L'exécution de la peine sera évaluée à intervalles réguliers par le service pénitentiaire d'insertion et de probation et le juge de l'application des peines. Ce dernier pourra alors décider de renforcer le suivi, voire prononcer l'incarcération du condamné en cas de manquement à ses obligations.
Selon le rapporteur socialiste Dominique Raimbourg, 20.000 contraintes pénales devraient être prononcées chaque année, sur un total de 120.000 peines d'emprisonnement ferme, 200.000 peines d'emprisonnement avec sursis et 600.000 décisions correctionnelles.
A travers les TIG ou les autres obligations comme la formation, les collectivités seront mises à contribution. Mais elles le seront encore davantage à travers la suite du texte qui concerne le renforcement du suivi des détenus pendant et après leur incarcération. Le texte prévoit qu'aux deux tiers de l'exécution de sa peine, tout condamné à moins de cinq ans fera l'objet d'un examen systématique de sa situation pour envisager son éventuelle sortie (article 16).
Les services pénitentiaires, les collectivités et les associations devront veiller "à ce que les personnes condamnées accèdent aux droits et dispositifs de droit commun de nature à faciliter leur insertion ou leur réinsertion".

Prévention de la récidive

Mais surtout, en commission, les députés ont ajouté une disposition (article 15 quater) qui renforce le rôle des instances locales en matière de prévention de la récidive et modifie le Code de sécurité intérieure en ce sens. Il donne la possibilité aux conseils locaux ou intercommunaux de sécurité et de prévention de la délinquance de constituer un groupe de travail sur l'exécution des peines "au sein duquel toute information, y compris individuelle, peut être échangée en vue de prévenir la récidive". Des règlements intérieurs définiront les modalités d'échange des informations. Ils pourront également "constituer un ou plusieurs autres groupes de travail et d'échange d'informations à vocation territoriale ou thématique".
Par ailleurs, les conseils départementaux de sécurité et de prévention de la délinquance sont amenés à fixer les grandes orientations de la politique d'exécution des peines et de prévention de la récidive sur leur territoire.
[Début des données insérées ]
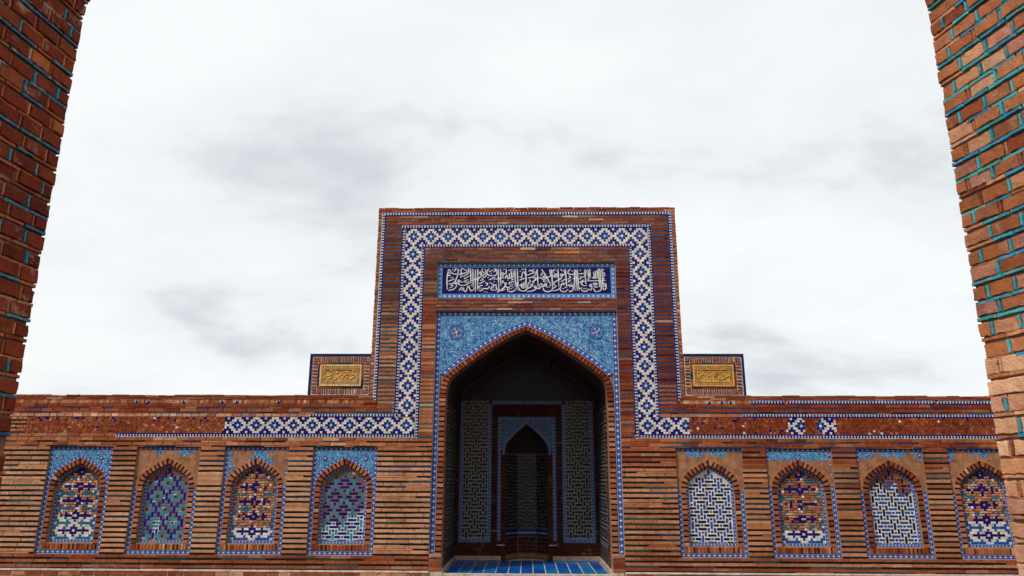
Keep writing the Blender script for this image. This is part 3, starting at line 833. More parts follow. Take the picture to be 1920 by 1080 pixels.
# ------------------------------------------------------------------ brush strokes (lettering)
def stroke_geo(g, pts, w, y0, y1, col, taper=True):
    sm = catmull(pts, 5) if len(pts) > 2 else resample(pts, 4)[0]
    n = len(sm); Lp = []; Rp = []
    for i, p in enumerate(sm):
        a = sm[max(0, i-1)]; b = sm[min(n-1, i+1)]; dx, dz = b[0]-a[0], b[1]-a[1]; l_ = math.hypot(dx, dz) or 1
        t = i/(n-1); k = w*0.5
        if taper: k *= 0.55+0.45*math.sin(math.pi*min(1, max(0, t*0.9+0.12)))
        k *= 0.85+0.3*abs(dz/l_)                     # broad pen: upright strokes are thicker
        Lp.append((p[0]-dz/l_*k, p[1]+dx/l_*k)); Rp.append((p[0]+dz/l_*k, p[1]-dx/l_*k))
    v = [(x, y0, z) for x, z in Lp]+[(x, y0, z) for x, z in Rp]+[(x, y1, z) for x, z in Lp]+[(x, y1, z) for x, z in Rp]
    f = []
    for i in range(n-1):
        f.append((n+i, n+i+1, i+1, i)); f.append((i, i+1, 2*n+i+1, 2*n+i)); f.append((n+i+1, n+i, 3*n+i, 3*n+i+1))
    f.append((0, 2*n, 3*n, n)); f.append((n-1, 2*n-1, 4*n-1, 3*n-1))
    g.add(v, f, col)
def dot_geo(g, x, z, r, y0, y1, col):
    v, f = prism([(x, z-r), (x+r, z), (x, z+r), (x-r, z)], y0, y1); g.add(v, f, col)

# ------------------------------------------------------------------ the portal
T = Thing('tiled_portal', 'tall square brick portal with white and navy mosaic border and blue calligraphy panel', 'portal', (CX, 0, 0))
RX = lambda a, b, s_: (PX(s_*a), PX(s_*b)) if s_ > 0 else (PX(-b), PX(-a))
PMORT = (0.46, 0.32, 0.22)
g = Geo(); Y0, YB = 0.008, 0.30
slab(g, PX(-2.36), PX(2.36), Y0, YB, 4.907, 5.790, PMORT)
slab(g, PX(-1.39), PX(1.39), Y0, YB, 4.12, 4.332, PMORT)
slab(g, PX(-1.39), PX(1.39), .072, YB, 4.332, 4.907, PMORT)
for s_ in (-1, 1):
    a, b = RX(1.39, 1.60, s_); slab(g, a, b, Y0, YB, 2.20, 2.555, PMORT)
    a, b = RX(1.39, 1.97, s_); slab(g, a, b, Y0, YB, 2.555, 2.83, PMORT)
    a, b = RX(1.39, 2.36, s_); slab(g, a, b, Y0, YB, 2.83, 4.907, PMORT)
    a, b = RX(1.215, 1.39, s_); slab(g, a, b, Y0, .062, 0.0, .578, PMORT)
    a, b = RX(1.30, 2.36, s_); slab(g, a, b, .76, 2.6, 0.0, 2.826, PMORT); slab(g, a, b, .302, 2.6, 2.83, 5.812, PMORT)
    a, b = RX(1.30, 1.45, s_); slab(g, a, b, .302, .758, 0, 2.826, PMORT)
slab(g, PX(-1.298), PX(1.298), .302, 2.6, 3.98, 5.812, PMORT)
slab(g, PX(-1.298), PX(1.298), 2.46, 2.6, 0, 3.978, PMORT)
T.part('mortar_body', g, MORTAR)
ARCH_H = [(-1.215, 2.74), (-1.213, 2.84), (-1.203, 2.945), (-1.178, 3.035), (-1.13, 3.108), (-1.04, 3.186), (-.90, 3.296), (-.71, 3.432), (-.54, 3.546), (-.36, 3.654), (-.18, 3.747), (0, 3.820)]
ARCH = mirror(catmull(ARCH_H, 3))
ARCHW = shift(ARCH, CX, 0)
# plate round the arched opening
g = Geo(); pl = (0.26, 0.17, 0.12)
for s_ in (-1, 1):
    a, b = RX(1.215, 1.39, s_); slab(g, a, b, .062, .30, 0.0, 4.12, pl)
for a, b in zip(ARCHW, ARCHW[1:]):
    v, f = prism([a, b, (b[0], 4.12), (a[0], 4.12)], .062, .30); g.add(v, f, pl)
T.part('arch_plate', g, MORTAR)
redtop = (.3, 2.2, 5, 3.2, .5); mixl = lambda x, z: (3, 6, 3, .6, .8) if (x < 0 and z < 3.9) else ((.5, 2.5, 5, 2, .2) if (x < 0 and z < 4.5) else ((.8, 2.5, 5, 2, .2) if x > 0 and z < 3.0 else (.05, .5, 4.5, 5, .05)))
rowmix = lambda x, z: (.9, 1.6, 5, 3.6, .4)
brick_field(T, PX(-2.37), PX(2.37), 5.742, 5.781, .039, .20, redtop); brick_field(T, PX(-2.37), PX(2.37), 5.781, 5.82, .039, .20, redtop, ragged=.006)
for s_ in (-1, 1):
    a, b = RX(2.305, 2.37, s_); brick_field(T, a, b, 2.83, 5.742, .055, .3, (1, 4, 5, 1.5, 1), joint=.02)
    a, b = RX(2.243, 2.303, s_); bead_band(T, 'bead_border', False, 2.76, 5.74, a, b, 0.0, s_ < 0)
    a, b = RX(1.97, 2.241, s_); brick_field(T, a, b, 2.555, 5.525, .0625, .3, None, strip='teal' if s_ < 0 else 'blue', sfrac=.30, miss=.05, mixfn=mixl)
    a, b = RX(1.917, 1.97, s_); bead_band(T, 'bead_border', False, 2.50, 5.467, a, b, 0.002, s_ > 0)
    a, b = RX(1.659, 1.915, s_); mosaic_band(T, 'mosaic_tile', False, 2.497, 5.205, a, b, 0.006, 2.38, .2956)
    a, b = RX(1.602, 1.657, s_); bead_band(T, 'bead_border', False, 2.202, 5.15, a, b, 0.002, s_ < 0)
    a, b = RX(1.39, 1.600, s_)
    brick_field(T, a, b, 2.20, 4.907, .0625, .3, None, strip='teal' if s_ < 0 else 'blue', sfrac=.28, miss=(lambda x, z: .06 if z > 4.3 else .62) if s_ < 0 else (lambda x, z: .08 if z > 3.1 else .6), mixfn=mixl)
    a, b = RX(1.217, 1.39, s_); brick_field(T, a, b, LEDGE, .578, .062, .2, (1, 4, 5, 2, .5), strip='blue', sfrac=.2, miss=.5)
bead_band(T, 'bead_border', True, PX(-2.303), PX(2.303), 5.682, 5.740, -0.001, False)
brick_field(T, PX(-2.243), PX(2.243), 5.525, 5.682, .052, .21, None, strip='teal', sfrac=.24, miss=.15, mixfn=rowmix)
bead_band(T, 'bead_border', True, PX(-1.97), PX(1.97), 5.469, 5.522, 0.001, False)
mosaic_band(T, 'mosaic_tile', True, PX(-1.917), PX(1.917), 5.205, 5.467, 0.006, PX(-1.787), 3.574/13)
bead_band(T, 'bead_border', True, PX(-1.657), PX(1.657), 5.152, 5.203, 0.001, False)
brick_field(T, PX(-1.60), PX(1.60), 4.907, 5.150, .060, .21, None, strip='teal', sfrac=.25, miss=.1, mixfn=rowmix)
brick_field(T, PX(-1.39), PX(1.39), 4.12, 4.332, .053, .21, None, strip='blue', sfrac=.25, miss=.15, mixfn=lambda x, z: (.5, 2, 6, 2, .6))
# calligraphy panel, set back a little
g = Geo(); slab(g, PX(-1.388), PX(1.388), .060, .071, 4.335, 4.905, (0.30, 0.34, 0.38))
ins = T.part('inscription_panel', g, MORTAR, label='navy tile panel with two interlaced rows of white Arabic lettering')
fy = 0.050
ix0, ix1, iz0, iz1 = PX(-1.316), PX(1.316), 4.407, 4.832
straight_band(T, 'border_tile', PX(-1.388), iz1+.003, PX(1.388), iz1+.003, 4.905-iz1-.003, fy, .06, BORDER2, .078, .165, parent=ins)
straight_band(T, 'border_tile', PX(-1.388), 4.335, PX(1.388), 4.335, iz0-.003-4.335, fy, .06, BORDER2, .078, .165, parent=ins)
straight_band(T, 'border_tile', ix0-.003, iz0-.003, ix0-.003, iz1+.003, ix0-.003-PX(-1.388), fy, .06, BORDER2, .078, .14, parent=ins)
straight_band(T, 'border_tile', PX(1.388), iz0-.003, PX(1.388), iz1+.003, PX(1.388)-ix1-.003, fy, .06, BORDER2, .078, .14, parent=ins)
rows_z = [iz0, iz0+.035, iz0+.20, iz0+.345, iz1]
for i in range(17):
    for j in range(4):
        a, b = ix0+(ix1-ix0)*i/17+.0015, ix0+(ix1-ix0)*(i+1)/17-.0015
        T.piece('navy_tile', (a+b)/2, fy+random.uniform(0, .0012), (rows_z[j]+rows_z[j+1])/2, b-a, .01, rows_z[j+1]-rows_z[j]-.003, jit((0.009, 0.010, 0.125), .3), GLAZE, 'tile', ID, ins)
A_L = [  # traced pen strokes, left half (units of 1/11.294 photo pixel from 820,485)
 [(500,190),(560,215),(625,250),(560,290),(450,312),(330,305),(268,265),(235,212),(207,240),(235,292),(265,300)],
 [(212,250),(195,330),(188,450),(202,635)], [(215,330),(240,345),(262,325)], [(330,250),(385,200),(345,190)], [(425,195),(420,320)], [(488,190),(485,385)],
 [(640,180),(655,240),(635,295),(590,330),(480,378)], [(690,195),(702,500)], [(737,200),(752,590)], [(792,215),(800,680)], [(845,205),(845,650)],
 [(878,290),(900,262),(925,288),(905,312),(880,298)], [(925,288),(920,340),(870,400),(790,430),(700,445)],
 [(960,195),(930,232),(975,280),(1012,300),(1015,365),(975,375),(958,330),(1008,290),(1002,200)],
 [(1085,200),(1042,250),(1052,312),(1130,345),(1230,335),(1258,280),(1240,220)], [(1080,262),(1182,222)], [(1200,205),(1228,202),(1225,238),(1180,272)],
 [(1280,200),(1302,640)], [(1332,200),(1342,560)], [(1380,268),(1358,300),(1385,330),(1402,300),(1380,268)], [(1402,300),(1372,372),(1300,410),(1180,418)], [(1455,200),(1452,290),(1402,305)],
 [(1432,402),(1462,330),(1492,402),(1530,392),(1578,395),(1602,355),(1607,240)], [(1520,300),(1530,390)], [(1560,250),(1572,390)], [(1640,200),(1652,580)], [(1692,200),(1710,660)], [(1500,238),(1602,208)],
 [(1740,372),(1782,380),(1800,300),(1832,268),(1870,330)], [(1868,190),(1888,600)],
 [(220,648),(300,640),(370,602),(402,540)], [(228,515),(300,510),(362,470),(402,368),(428,330)], [(380,490),(364,506),(390,522),(408,492),(380,488)], [(440,430),(424,460),(456,476),(470,445),(440,430)],
 [(392,505),(430,502),(470,540),(560,548),(640,512),(695,498)], [(650,430),(600,440),(570,470),(622,482),(672,460)], [(220,462),(352,410)], [(550,412),(662,350)], [(260,545),(302,540),(312,568),(240,606)],
 [(450,652),(512,580)], [(510,662),(540,590),(562,660),(602,668),(650,560),(692,642),(730,662),(782,600)],
 [(962,556),(920,548),(872,576),(880,604),(935,606)], [(870,652),(930,656),(980,612),(1040,620),(1082,600),(1102,558)], [(1100,482),(1180,530),(1222,542),(1152,580),(1140,632),(1200,652),(1252,642)],
 [(870,517),(1005,455)], [(900,447),(962,425),(930,392)], [(1085,437),(1226,370)], [(1010,500),(1062,510),(1030,560)],
 [(1262,690),(1302,640),(1252,620),(1240,520)], [(1272,690),(1352,640),(1422,580),(1432,510)], [(1440,490),(1424,512),(1446,532),(1462,505),(1440,490)], [(1440,560),(1490,602),(1540,572),(1602,560)],
 [(1622,470),(1570,480),(1520,492),(1532,520),(1602,532)], [(1480,620),(1502,670),(1572,682),(1642,650),(1682,590),(1682,480)], [(1345,667),(1432,630)], [(1365,500),(1395,470),(1372,450)],
 [(1730,600),(1750,650),(1832,667),(1902,640)], [(1740,562),(1770,540),(1800,602),(1862,602)], [(1790,500),(1800,600)], [(1830,480),(1836,605)], [(1866,470),(1872,590)], [(1740,442),(1872,390)], [(1560,440),(1622,420)]]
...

Ils devront à ce titre élaborer un plan stratégique départemental d'exécution des peines et de prévention de la récidive.
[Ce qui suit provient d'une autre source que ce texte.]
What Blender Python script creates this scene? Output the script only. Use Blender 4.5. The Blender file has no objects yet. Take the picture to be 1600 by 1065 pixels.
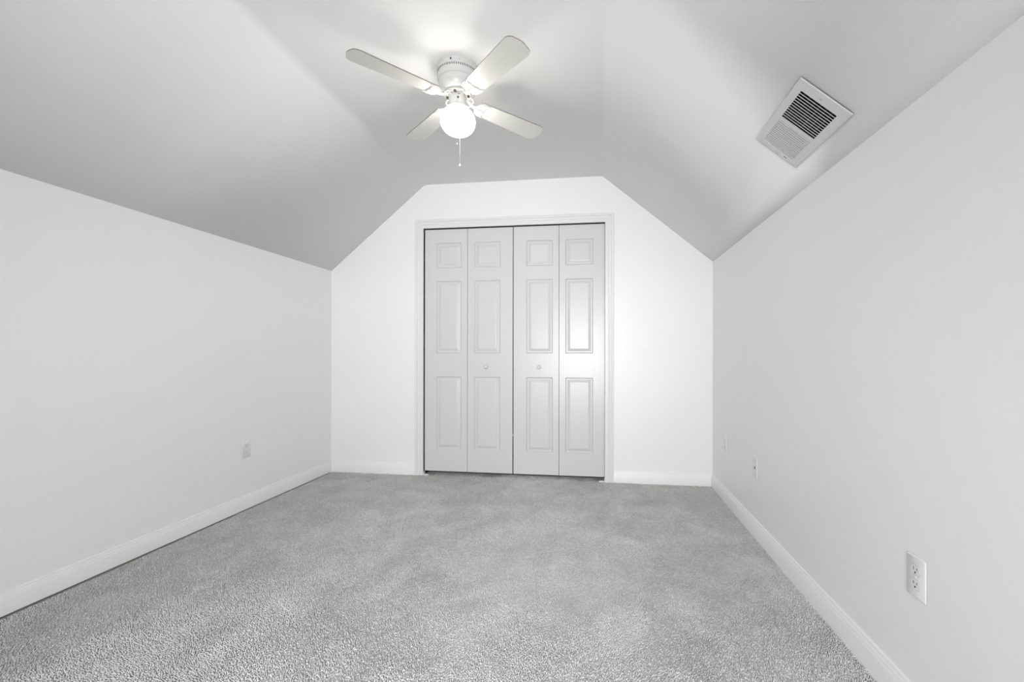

Au sein de chaque conseil départemental, l'état-major de sécurité ou, dans les zones de sécurité prioritaire, la cellule de coordination opérationnelle du partenariat, seront chargées d'animer et de coordonner les actions conduites par l'administration pénitentiaire, les autres services de l'Etat, les collectivités territoriales et les associations dans ce domaine. Ils devront identifier les détenus libérés sous contraintes les plus susceptibles de récidiver ou de ne pas respecter leurs obligations, afin que les forces de police assurent leur surveillance.
Les députés ont aussi donné la possibilité d'utiliser les crédits du fonds interministériel de prévention de la délinquance pour financer des actions de lutte contre la récidive en matière de logement social, de formation professionnelle ou d'emploi (article 15 sexies). Aujourd'hui, le FIPD ne peut être utilisé que pour les travaux d'intérêt général.
Enfin, le texte instaure une contribution pour l'aide aux victimes afin d'assurer le financement des associations d'aide aux victimes, en souffrance depuis quelques années. Cette contribution sera assise sur le montant des amendes pénales et douanières (une taxe additionnelle de 10% est prévue) et sur les sanctions pécuniaires prononcées par certaines autorités administratives indépendantes (article 18 quater). Parallèlement, le gouvernement poursuit l'extension du réseau des bureaux d'aide aux victimes placés au sein des tribunaux de grande instance. Chaque juridiction devrait en posséder un d'ici la fin de l'année.
Le projet de loi sera examiné au Sénat à partir du 18 juin en commission des lois.